THE ROBERT W. WHITAKER ARCHIVE

WAREHOUSING THE YOUNG | 2002-06-08

The same people who created the homeless problem by de-warehousing the mental cases also warehoused the young.

There was a time when the age of fourteen was a critical time in the process of moving toward adulthood. That was the age at which a king "came into his own" if his father had died during his childhood. Even today, the Amish want their children to leave school at fourteen.

In earlier ages, a boy about fourteen would be apprenticed or he would be "reading law" in a real lawyer's office and witnessing a real practice. Aspiring doctors studied under real doctors. Very few went to colleges, and colleges at that time were openly Fantasyland. Young men studied Latin and Greek and Mythology. They did not pretend they were learning about The Real World in some sociology class.

Today, fourteen is the age at which kids begin eight years of warehousing. They sit through four years as freshman, sophomore, junior and senior in high school and repeat the same thing and call it college.

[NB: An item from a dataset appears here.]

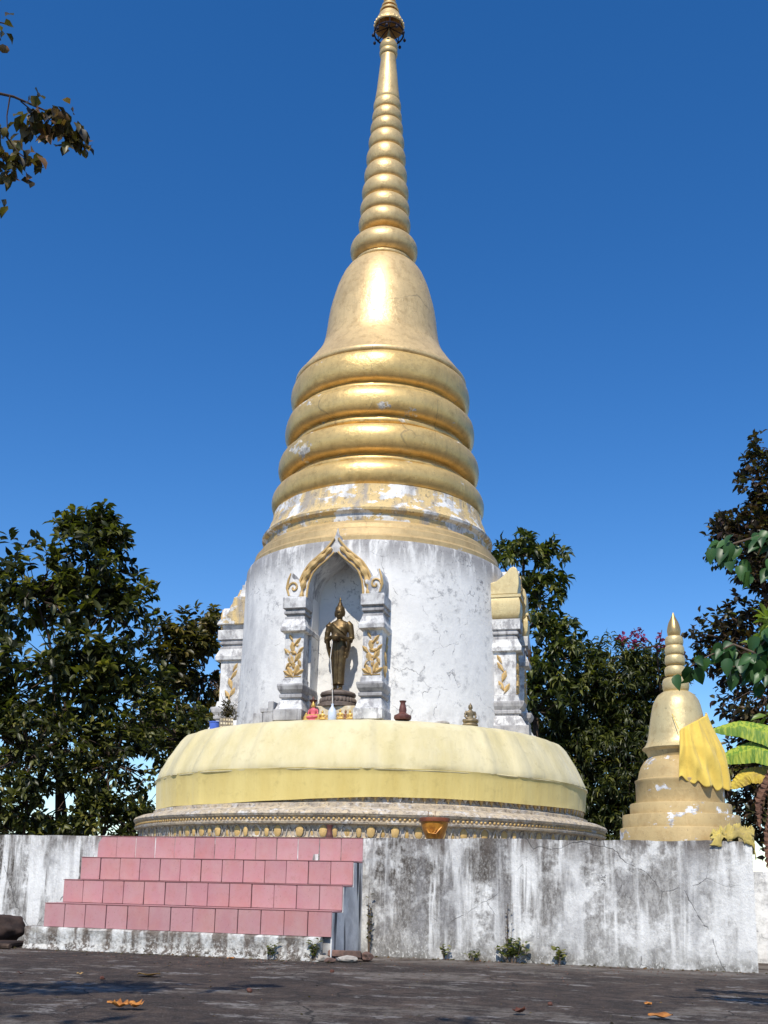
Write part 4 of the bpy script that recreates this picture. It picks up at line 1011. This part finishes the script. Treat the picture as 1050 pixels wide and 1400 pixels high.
rag('crumpled_cloth', (5.60, -5.12, WZ+.01), 'crumpled faded yellow cloth hanging over the right front corner of the terrace', .23, .19, .15, 3.3)
rag('crumpled_cloth', (5.50, -4.93, WZ+.01), 'smaller crumpled yellow cloth heap just behind the one on the corner', .12, .10, .14, 9.1)

# ------------------------------------------------------------------ things on the ground
def rock(nm, loc, sc, seed, mat, label, cat, sub=3, rough=.35, rz=0):
    bm = bmesh.new(); bmesh.ops.create_icosphere(bm, subdivisions=sub, radius=1)
    for q in bm.verts:
        d = 1+rough*mnoise.noise(q.co*1.3+Vector((seed, 0, 0)))+rough*.4*mnoise.noise(q.co*4+Vector((seed, 3, 0)))
        q.co = Vector((q.co.x*sc[0]*d, q.co.y*sc[1]*d, q.co.z*sc[2]*d))
    me = bpy.data.meshes.new(nm); bm.to_mesh(me); bm.free(); me.materials.append(M[mat]); me.polygons.foreach_set('use_smooth', [sub > 2]*len(me.polygons))
    o = link(nm, me, None, loc); o.rotation_euler = (0, 0, rz); return tag(o, label, cat)
rock('boulder', (-2.44, -6.0, .18), (.28, .24, .185), 2.2, 'stone', 'rounded dark brown boulder left of the pink staircase', 'boulder', 4)
t = B().box(-.45, .35, -.16, .16, 0, .06, .012).build('flat_slab', 'stone', None, False, (-2.35, -6.30, 0)); bevel(t, .015); tag(t, 'long flat dark stone slab lying below the boulder', 'stone')
t = B().tube([(-.4, 0, .0), (0, .02, .005), (.35, -.02, 0)], [.03, .034, .028], 7).build('log', 'bark', None, True, (-2.25, -6.52, .03)); tag(t, 'short dark fallen branch on the ground in front of the slab', 'log')
t = B().box(-.17, .17, -.05, .05, -.035, .035, .014).build('broken_brick', 'rubble', None, False, (1.78, -6.14, .075)); t.rotation_euler = (0, .05, .12); bevel(t, .012); tag(t, 'longest reddish brick fragment lying at the right foot of the staircase', 'brick')
rock('broken_brick', (1.98, -6.05, .05), (.06, .07, .05), 4.4, 'rubble', 'dark broken brick end standing right of the longest brick fragment', 'brick', 2, .4)
rock('rubble_stone', (1.58, -6.24, .03), (.09, .06, .032), 6.1, 'rubble_pale', 'pale flat rubble stone left of the brick fragments', 'stone', 2, .4)
rock('rubble_stone', (1.84, -6.25, .035), (.11, .06, .03), 7.7, 'rubble_pale', 'pale rubble stone under the longest brick fragment', 'stone', 2, .4)
rock('rubble_stone', (1.70, -6.36, .025), (.06, .05, .025), 8.7, 'rubble', 'small brown rubble stone in front of the brick fragments', 'stone', 2, .4)
for i, (x, y, s_, lab) in enumerate([(2.13, -9.22, .022, 'dark pebble on the concrete in front of the staircase'), (4.25, -9.0, .018, 'small brown pebble near the dry leaves at lower right'), (.72, -8.9, .018, 'small dark pebble left of the orange leaf'), (2.1, -7.4, .02, 'grey pebble on the concrete close to the staircase foot')]):
    rock('pebble', (x, y, s_*.6), (s_, s_, s_*.8), i*3.1, 'dry3', lab, 'pebble', 2)
def dry_leaf(loc, L, W, rz, mat, label, curl=.3, lobes=0):
    n_ = 12; v = []; f = []
    for i in range(n_+1):
        t = i/n_; hw = W*math.sin(PI*min(1, t*1.02))**.75*(1+.3*lobes*math.sin(t*19))
        for k in (-1, -.5, 0, .5, 1):
            v.append(((t-.5)*L, k*hw, .012+curl*L*(.9*(t-.5)**2+.35*(k*hw/W)**2)+.006*math.sin(9*t+k)))
    f = [(i*5+k, (i+1)*5+k, (i+1)*5+k+1, i*5+k+1) for i in range(n_) for k in range(4)]
    o = mesh('fallen_leaf', v, f, mat, None, True, loc); o.rotation_euler = (random.uniform(-.15, .15), random.uniform(-.1, .1), rz)
    s2 = o.modifiers.new('t', 'SOLIDIFY'); s2.thickness = .0015
    return tag(o, label, 'leaf')
dry_leaf((.93, -8.55, .004), .24, .075, -.2, 'dry2', 'pale tan fallen leaf lying flat below the middle of the staircase', .12)
dry_leaf((1.84, -10.50, .012), .15, .06, .3, 'dry1', 'curled orange fallen leaf at the bottom left of the ground', .5, 1)
dry_leaf((1.93, -10.46, .012), .12, .045, -.4, 'dry1', 'twisted orange leaf touching the curled one at the bottom left', .6, 1)
dry_leaf((4.15, -9.62, .01), .09, .045, 1.1, 'dry3', 'dark red brown curled leaf at the bottom, right of centre', .7, .6)
dry_leaf((4.99, -9.42, .006), .15, .06, .1, 'dry1', 'orange brown leaf near the lower right corner of the ground', .3)
dry_leaf((4.88, -8.75, .006), .06, .03, .8, 'dry1', 'tiny orange leaf above the one near the lower right corner', .4)
dry_leaf((-2.28, -6.95, .012), .22, .07, .1, 'dry1', 'orange leaf lying by the dark fallen branch at far left', .4)
dry_leaf((.0, -8.95, .006), .05, .03, .4, 'dry3', 'tiny dark leaf on the ground at far left', .4)
dry_leaf((.42, -8.75, .006), .05, .025, .4, 'dry2', 'tiny tan leaf on the ground left of the staircase middle', .4)
dry_leaf((.75, -6.62, .006), .08, .03, .7, 'dry1', 'small orange leaf close under the staircase plinth', .4)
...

Where do children sit during the required eight-year extension of their childhood? They sit in modified high chairs, with a single adult sitting at a desk in front. And this, ladies and gentleman, is Reality to twentieth century young people.

During this century, the single adult who represents the only reality to these hopelessly overgrown babies have taught generation after generation of young people that professors should rule the world. The kids in their high chairs have been fed words like Revolution and Liberation, but it always comes back to the same bottom line

Professors should teach bureaucrats who will go out and run everything from criminology to the government-planned economy.

In other words, the kids in their high chairs learn from the permanent adolescent who teaches them that he and they should rule the world.

And that, ladies and gentlemen, is all there is to the so-called "political left."